Quais são os caminhos a serem percorridos num futuro próximo?
É preciso apoiar nos âmbitos político, cultural e dos meios de comunicação o nosso empenho de paz, diálogo e reconciliação. Com a crise que a liderança nacional atravessa, receamos que a embarcação da paz possa naufragar em águas turbulentas. O nosso povo precisa de uma liderança confiável para atravessar com tranqüilidade as águas dos preconceitos e dos conflitos, da pobreza e da fraqueza.

Mindanao é habitada por cristãos, muçulmanos e indígenas. Que papel pode ter o diálogo inter-religioso?
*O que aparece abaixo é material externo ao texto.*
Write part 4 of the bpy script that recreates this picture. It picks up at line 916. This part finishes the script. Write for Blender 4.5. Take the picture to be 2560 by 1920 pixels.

Vivemos numa terra de diversas culturas, etnias e religiões. Esta diversidade nos convida a mudar os nossos paradigmas e os comportamentos para nos relacionarmos: urge passar da hostilidade à parceria, da indiferença ao envolvimento com o outro. O primeiro passo é a aceitação do pluralismo, para entrelaçar, com os fiéis das outras comunidades religiosas, um terreno comum de princípios e valores: principalmente o amor a Deus e o amor ao próximo. Cristãos e muçulmanos em Mindanao são chamados a ser uma comunidade que respeita o diálogo, nunca em conflito. A violência, como disse o Papa João Paulo II, destrói a imagem do Criador para as suas criaturas. Nós, Oblatos de Maria Imaculada há 70 anos estamos empenhados no caminho do diálogo inter-religioso em Mindanao e no arquipélago de Sulu e Tawi-tawi. Entre os nossos missionários há algumas testemunhas que deram a vida por esta missão: o Bispo Benjamin De Jesus, os padres Nelson Javellana, Benjamin Innocencio e Reynaldo Roda doaram-se por amor, fortes pela sua fé, a serviço das populações locais. Este é um caminho para se chegar à paz.